Sunday afternoon and I'm enjoying a glass of Sagres Preta, one of the very good Portuguese brews available now - it's a dry stout, pretty near to bottled Guinness...
Now, to business. Home brew sounds messy and smelly, and is if you're doing the hallowed Full Mash - boiling the malt, throwing the hops, but not if you use KITS! This is where the full-mashers go all sniffy, preferring to do everything themselves. Which they don't. Some grow their own hops, but maybe two or three grow their own barley, and I'll bet that none of them has sunk his own well. Or beaten his own vessels out of home-smelted ore. The thing is, somewhere along the line you let someone else, who does it full-time and, so, better, do it for you. I went once to a barbecue in the mountains of Portugal and ate beef reared by the host and the local butcher between them, but that was once. Very tasty it was, too, but there's generally some compromise in cooking or brewing, because we've other things to do. So, for daily life it's KITS!
STARTING OUT.
Assemble the parts: find a supplier, and buy the necessary, bin - food grade, so chemicals are guaranteed not to leach out of the plastic, er, that's it to begin with, until you come to get your beer out of the bin. Your kit and sugar. You're advised not to buy a cheapie, but if they're that bad no-one would buy a second. So you buy a cheap one to test the water - bitter, mild.lager or whatever. As for the sugar, it'll be the granulated.
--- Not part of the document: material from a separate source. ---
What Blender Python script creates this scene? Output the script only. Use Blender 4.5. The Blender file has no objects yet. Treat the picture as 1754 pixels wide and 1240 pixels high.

Now, FOLLOW THE INSTRUCTIONS. They want you to buy more... And keep it CLEAN, CLEAN, CLEAN. You've a nutritious soup in your bin, yeast is vigorous enough to look after itself, but give it first dibs. As for the instructions, don't do what my dad did and add double the amount of sugar - a sand-filled sock to the back of the neck is cheaper and it'll taste awful. The thing is, beer is a balance of sugar, for body, and hops, for aroma. Adding more sugar brings the sugar to the fore and that sugar will have to taste good; white sugar is light and neatral, so you need malt or similar for any extra. Besides, kits are balanced by the experts. My interference is to, for everyday beer, to add only 1.5 lbs instead of the prescribed 2 lbs or kilo. Makes for a dryer, hoppier pint and better for a thirst - kits seem to produce a 4.5% pint, which I think is on the stiff side, so 1.5 lbs makes for 3.8%, bouncy castle stuff.
Wait. Expect a faint, vaguely farty smell in the kitchen, blame the dog. You don't need a hydrometer, just wait until they froth dies down and sample it. What to put it in? have you got your pressure barrel? You're equipped. As for bottles, they've got to be strong enough to take pressure, need crown tops and capping tool - or you can use 33cl plstic coke bottles, cost nowt as they come out of bins, light, safe. Sterilise them, rinse them, prime with a little sugar (fiddly!) and you're done- except for the siphoning, where a tap is useful about 6" from the end of the tube. Stick siphon right into the bottle, when you withdraw it displacement gives you the neccessary air space in the bottle. Worries about spoiling the beer in the light as they're not brown? Keep them in the dark. Genius Man strikes.
Anyway, in two weeks or thereabouts you'll have good-enough. cheap beer, Once you've brewed your first, you'll more or less know the ropes, so you can try pricier kits or do your own tweaking. Cheers!